No, I didn't think so. Still, at least it wouldn't actually involve any more politicians, as of course an English Parliament would.
The Parliament of the United Kingdom can still legislate in any policy area it likes with effect in any part of the United Kingdom it likes. Sir Malcolm Rifkind speaks of a "convention" that it does not do so, and proposes that his Grand Committee have a similar "conventional" authority, thus providing "balance".
But the devolved bodies have not existed for anything like long enough for there to be any such "convention", so it does not need to be "balanced", because it does not exist. Parliament should simply exercise its rights, written into the devolution legislation itself. Nobody beyond the thoroughly dispossessed fundamentalist wing of the SNP (where is your referendum?) would object unless they simply happened to object to the legislation in question, in which case they, like anyone else, could just be told to change the legislators. And as for the SNP fundamentalists, did they vote against devolution, either in the referendum or (where applicable) on the floor of the House of Commons? I bet they didn't. So they wouldn't have a leg to stand on.

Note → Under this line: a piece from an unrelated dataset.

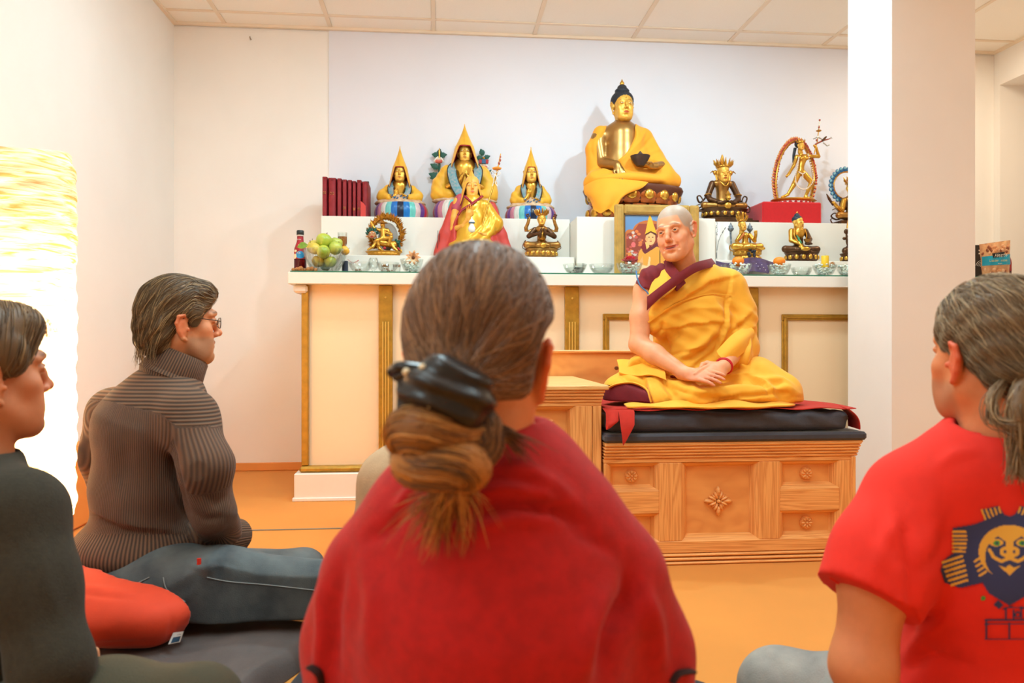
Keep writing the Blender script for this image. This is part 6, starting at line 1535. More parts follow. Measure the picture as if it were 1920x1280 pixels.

There should also be a second chamber with equal representation from each of the areas having a Lord Lieutenant: one for one candidate, with the requisite number declared elected at the end. (Calls for equal representation for England, Scotland, Wales and Northern Ireland suggest that there exist in the United Kingdom a state other than the United Kingdom, or a nation other than the British nation. There does not, simply in point of fact, whether or not anyone might want there to.) That chamber should have exactly the same revising powers in relation to the devolved bodies as in relation to the House of Commons.